Bana yalan söylediğini anladığım zaman, gözlerime baktığında kalbinle bakmadığını ve bana hala söylemediğin şeyler olduğunu hissettiğimde vazgeçtim.

Her sabah benimle uyanmak istemediğini, geleceğimizin hiçbir yere gitmediğini anladığım zaman, düşüncelerime ve değerlerime değer vermediğin için vazgeçtim.

Ağrılarımı dindirecek sıcaklığı vermediğinde, sadece kendi mutluluğunu ve geleceğini düşünerek beni hiçe saydığın için vazgeçtim.

Ve bencil olduğun için bencilce senden vazgeçtim…” Frida Kahlo

Soğuk bir kış ayında gecenin sessizliğiyle cam kenarındayım. Demli bir fincan çayım avuçlarımın arasında eşlik ediyor bana. Sönmüş ışıklara rağmen sokakta belli belirsiz yanan birkaç sokak lambası.

Günün telaşı gecenin telaşsızlığı; Garip!

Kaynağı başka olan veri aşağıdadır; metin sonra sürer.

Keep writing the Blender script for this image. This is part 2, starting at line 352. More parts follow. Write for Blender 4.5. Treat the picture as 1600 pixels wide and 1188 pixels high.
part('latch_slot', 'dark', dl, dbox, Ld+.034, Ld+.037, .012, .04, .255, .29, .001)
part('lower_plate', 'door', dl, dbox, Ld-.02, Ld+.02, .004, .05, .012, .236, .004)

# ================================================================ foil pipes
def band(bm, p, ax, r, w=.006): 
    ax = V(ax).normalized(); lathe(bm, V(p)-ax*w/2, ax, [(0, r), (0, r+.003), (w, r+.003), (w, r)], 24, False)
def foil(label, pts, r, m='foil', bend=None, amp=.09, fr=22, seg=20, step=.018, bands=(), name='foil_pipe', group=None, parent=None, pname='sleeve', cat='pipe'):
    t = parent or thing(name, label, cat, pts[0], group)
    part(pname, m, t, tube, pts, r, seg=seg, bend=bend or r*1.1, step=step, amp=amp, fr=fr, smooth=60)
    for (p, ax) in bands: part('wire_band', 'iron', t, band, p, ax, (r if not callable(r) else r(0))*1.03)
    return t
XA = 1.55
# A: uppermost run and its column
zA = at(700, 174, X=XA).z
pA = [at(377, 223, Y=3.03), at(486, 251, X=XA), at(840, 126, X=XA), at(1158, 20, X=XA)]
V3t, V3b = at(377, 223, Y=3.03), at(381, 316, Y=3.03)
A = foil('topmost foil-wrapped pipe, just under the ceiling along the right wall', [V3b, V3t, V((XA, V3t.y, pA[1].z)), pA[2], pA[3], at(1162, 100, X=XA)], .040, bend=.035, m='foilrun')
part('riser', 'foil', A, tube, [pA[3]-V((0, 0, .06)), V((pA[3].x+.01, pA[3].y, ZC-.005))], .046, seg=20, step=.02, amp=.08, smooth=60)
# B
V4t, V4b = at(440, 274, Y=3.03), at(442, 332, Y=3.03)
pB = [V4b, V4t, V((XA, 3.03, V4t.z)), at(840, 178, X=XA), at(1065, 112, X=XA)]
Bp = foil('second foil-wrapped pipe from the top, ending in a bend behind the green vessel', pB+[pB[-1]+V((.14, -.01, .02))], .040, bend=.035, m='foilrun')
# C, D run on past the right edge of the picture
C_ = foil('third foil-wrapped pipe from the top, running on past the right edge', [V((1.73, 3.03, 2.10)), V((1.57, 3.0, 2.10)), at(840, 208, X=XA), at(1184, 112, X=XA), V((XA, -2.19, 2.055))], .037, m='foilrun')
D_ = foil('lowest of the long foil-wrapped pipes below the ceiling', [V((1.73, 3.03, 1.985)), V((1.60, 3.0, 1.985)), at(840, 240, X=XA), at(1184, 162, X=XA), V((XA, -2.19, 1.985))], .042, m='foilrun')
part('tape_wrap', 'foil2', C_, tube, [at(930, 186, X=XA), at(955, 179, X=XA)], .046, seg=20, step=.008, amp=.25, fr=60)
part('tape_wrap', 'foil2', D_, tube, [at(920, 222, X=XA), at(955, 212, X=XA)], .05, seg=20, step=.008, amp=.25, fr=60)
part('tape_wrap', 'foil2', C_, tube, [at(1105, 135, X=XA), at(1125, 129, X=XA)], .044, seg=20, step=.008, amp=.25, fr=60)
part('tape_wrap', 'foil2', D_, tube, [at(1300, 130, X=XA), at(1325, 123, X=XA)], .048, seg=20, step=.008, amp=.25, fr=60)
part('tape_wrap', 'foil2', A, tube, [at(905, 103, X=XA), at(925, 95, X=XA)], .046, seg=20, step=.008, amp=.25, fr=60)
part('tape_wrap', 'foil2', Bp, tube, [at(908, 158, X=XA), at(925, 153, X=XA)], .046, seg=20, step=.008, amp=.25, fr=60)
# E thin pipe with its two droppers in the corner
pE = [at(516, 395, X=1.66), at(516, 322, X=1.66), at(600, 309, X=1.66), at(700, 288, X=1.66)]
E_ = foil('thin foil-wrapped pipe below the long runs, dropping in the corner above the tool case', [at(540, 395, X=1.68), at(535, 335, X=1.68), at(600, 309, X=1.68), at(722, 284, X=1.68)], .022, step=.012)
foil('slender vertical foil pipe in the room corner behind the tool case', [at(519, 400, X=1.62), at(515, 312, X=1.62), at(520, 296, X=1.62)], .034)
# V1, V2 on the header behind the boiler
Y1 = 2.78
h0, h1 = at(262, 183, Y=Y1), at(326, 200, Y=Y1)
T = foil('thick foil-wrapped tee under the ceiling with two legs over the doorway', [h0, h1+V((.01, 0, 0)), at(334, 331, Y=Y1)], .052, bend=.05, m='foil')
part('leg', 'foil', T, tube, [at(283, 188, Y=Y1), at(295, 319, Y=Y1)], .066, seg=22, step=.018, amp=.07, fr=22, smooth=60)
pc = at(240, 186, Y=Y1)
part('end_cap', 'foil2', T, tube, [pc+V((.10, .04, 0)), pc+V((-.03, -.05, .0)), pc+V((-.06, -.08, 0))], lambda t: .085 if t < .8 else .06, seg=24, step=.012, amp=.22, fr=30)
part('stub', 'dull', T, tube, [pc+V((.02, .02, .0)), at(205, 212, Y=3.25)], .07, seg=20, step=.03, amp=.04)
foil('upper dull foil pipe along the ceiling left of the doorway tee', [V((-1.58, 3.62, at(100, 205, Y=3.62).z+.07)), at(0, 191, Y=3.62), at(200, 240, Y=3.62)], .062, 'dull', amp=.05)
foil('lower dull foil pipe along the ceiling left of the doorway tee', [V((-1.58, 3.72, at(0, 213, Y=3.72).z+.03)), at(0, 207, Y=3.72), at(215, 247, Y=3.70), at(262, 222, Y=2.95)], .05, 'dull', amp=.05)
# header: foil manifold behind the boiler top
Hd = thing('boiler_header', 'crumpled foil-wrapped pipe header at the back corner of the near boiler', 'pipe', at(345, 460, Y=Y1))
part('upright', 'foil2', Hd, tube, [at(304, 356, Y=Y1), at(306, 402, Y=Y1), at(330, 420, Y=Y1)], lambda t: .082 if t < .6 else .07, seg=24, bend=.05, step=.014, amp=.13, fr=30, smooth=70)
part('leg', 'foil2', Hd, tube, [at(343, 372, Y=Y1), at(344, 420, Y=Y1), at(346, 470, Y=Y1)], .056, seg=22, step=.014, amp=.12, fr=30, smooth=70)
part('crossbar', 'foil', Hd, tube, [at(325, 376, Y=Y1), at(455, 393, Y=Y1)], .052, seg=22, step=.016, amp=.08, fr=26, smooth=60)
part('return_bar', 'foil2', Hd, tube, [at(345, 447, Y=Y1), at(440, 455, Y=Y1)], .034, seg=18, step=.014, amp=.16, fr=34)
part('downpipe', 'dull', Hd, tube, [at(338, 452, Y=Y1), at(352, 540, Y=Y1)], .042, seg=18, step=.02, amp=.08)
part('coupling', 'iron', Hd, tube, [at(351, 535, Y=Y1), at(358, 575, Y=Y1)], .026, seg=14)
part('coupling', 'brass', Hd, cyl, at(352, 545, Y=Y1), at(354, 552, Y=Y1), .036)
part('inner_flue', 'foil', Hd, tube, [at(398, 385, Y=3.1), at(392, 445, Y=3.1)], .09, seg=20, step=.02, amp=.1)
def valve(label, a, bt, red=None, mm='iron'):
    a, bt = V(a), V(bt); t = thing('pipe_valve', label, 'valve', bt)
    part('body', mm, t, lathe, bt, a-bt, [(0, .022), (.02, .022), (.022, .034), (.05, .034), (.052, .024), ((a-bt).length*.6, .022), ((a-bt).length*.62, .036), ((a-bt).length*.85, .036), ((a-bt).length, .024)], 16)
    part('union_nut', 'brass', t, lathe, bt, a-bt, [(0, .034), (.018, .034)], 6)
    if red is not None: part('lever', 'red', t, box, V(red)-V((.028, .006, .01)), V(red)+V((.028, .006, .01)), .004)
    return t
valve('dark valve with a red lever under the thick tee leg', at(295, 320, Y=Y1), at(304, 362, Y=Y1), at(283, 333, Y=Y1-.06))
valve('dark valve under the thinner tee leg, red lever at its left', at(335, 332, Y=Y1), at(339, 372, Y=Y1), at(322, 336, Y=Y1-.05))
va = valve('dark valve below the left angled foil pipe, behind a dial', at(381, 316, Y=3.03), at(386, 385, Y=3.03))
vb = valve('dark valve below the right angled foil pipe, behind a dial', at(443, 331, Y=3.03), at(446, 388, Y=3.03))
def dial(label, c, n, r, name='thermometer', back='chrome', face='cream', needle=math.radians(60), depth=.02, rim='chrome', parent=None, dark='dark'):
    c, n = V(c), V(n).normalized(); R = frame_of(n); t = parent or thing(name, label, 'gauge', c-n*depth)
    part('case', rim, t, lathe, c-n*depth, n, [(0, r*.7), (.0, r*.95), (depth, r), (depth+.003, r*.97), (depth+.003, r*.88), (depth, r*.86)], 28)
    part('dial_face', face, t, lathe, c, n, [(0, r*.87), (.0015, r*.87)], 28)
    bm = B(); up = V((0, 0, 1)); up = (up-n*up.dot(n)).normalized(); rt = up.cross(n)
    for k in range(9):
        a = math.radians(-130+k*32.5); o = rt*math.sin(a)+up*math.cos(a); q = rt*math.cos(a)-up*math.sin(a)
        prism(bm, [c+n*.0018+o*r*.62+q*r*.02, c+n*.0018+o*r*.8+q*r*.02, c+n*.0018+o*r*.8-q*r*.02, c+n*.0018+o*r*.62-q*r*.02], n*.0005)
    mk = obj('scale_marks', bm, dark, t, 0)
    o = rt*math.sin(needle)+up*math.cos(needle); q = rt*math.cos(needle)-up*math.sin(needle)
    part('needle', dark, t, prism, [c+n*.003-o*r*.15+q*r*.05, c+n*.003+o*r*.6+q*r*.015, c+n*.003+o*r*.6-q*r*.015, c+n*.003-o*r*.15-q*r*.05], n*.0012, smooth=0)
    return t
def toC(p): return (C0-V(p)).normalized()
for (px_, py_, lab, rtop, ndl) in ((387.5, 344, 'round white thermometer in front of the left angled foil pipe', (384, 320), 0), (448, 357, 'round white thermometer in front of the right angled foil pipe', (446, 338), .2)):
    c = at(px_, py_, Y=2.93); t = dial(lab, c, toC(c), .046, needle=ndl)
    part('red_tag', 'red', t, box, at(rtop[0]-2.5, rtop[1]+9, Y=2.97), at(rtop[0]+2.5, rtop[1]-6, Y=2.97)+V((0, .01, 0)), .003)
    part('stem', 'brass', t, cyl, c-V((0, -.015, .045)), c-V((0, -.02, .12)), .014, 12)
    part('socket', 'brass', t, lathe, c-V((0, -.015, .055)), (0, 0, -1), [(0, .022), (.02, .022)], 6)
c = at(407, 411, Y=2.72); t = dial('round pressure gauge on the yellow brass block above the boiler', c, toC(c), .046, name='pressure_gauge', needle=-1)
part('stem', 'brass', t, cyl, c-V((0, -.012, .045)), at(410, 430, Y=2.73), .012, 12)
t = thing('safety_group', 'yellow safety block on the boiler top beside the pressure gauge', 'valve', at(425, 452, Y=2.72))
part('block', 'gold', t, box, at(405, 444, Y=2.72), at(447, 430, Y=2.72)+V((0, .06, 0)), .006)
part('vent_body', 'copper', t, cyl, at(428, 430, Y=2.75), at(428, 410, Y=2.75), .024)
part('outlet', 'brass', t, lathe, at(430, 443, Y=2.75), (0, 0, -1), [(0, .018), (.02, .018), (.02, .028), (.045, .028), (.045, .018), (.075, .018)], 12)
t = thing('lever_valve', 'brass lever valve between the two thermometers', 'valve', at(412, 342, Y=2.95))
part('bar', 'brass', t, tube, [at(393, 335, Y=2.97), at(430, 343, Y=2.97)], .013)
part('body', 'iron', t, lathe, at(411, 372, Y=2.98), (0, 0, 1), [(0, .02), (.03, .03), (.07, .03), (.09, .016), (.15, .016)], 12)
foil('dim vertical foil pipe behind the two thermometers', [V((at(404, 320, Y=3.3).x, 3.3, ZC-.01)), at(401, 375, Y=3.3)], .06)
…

Okuyorum aşka dair ne varsa ne yazılmışsa.

Şubat Kış’a…

Aşk Şubat’a…

Özlem geceye yakışıyor be azizim…

“Sonra güzel bir insan girecek hayatına. Sen “kaldı mı böyle iyi kalpliler?” derken bulacaksın onu. İlk başta anlamayacaksın, çünkü uzun zamandır yalnız hissetmiş olacaksın kendini koca evrende, milyarlarca insan olmasına rağmen. Ama o, ayna olacak sana. Bir ışık olacak sonra, karanlığını aydınlatan. Kitap olacak okunması gereken. Eğer sen onu arıyorsan koca evrende, o da seni arıyordur aslında. Ama hazır olmayı bekliyorsunuzdur ikinizde.

Bu yüzden karşılaşana kadar bazı acılardan geçeceksiniz. Birbirinizi daha iyi anlamanız için. Birbirinizi bulunca adına AŞK diyebilmek için” (Alıntı)

Aşkla nefret iç içe derler. “Sanmam” derim. Ama yaşar bakarım, en sevdiğim özellikleri bana sevdirirse, en keyifli anımda canımı sıkıp, en mutsuz anımı da güzelleştirirse, değersizleştiren, hiç’leştiren de olsa, dünyadaki en değerli şeymişim gibi hissettirse de…

Beni çok sevse, ya da hiç sevmese…

Ne fark eder? Bunların hepsi AŞK zaten.

Gece duygularımıza, duygular gecelerimize gebeyken can cazım,

Biri olsun… Bin kez biter gibi olsa da hayatınızda.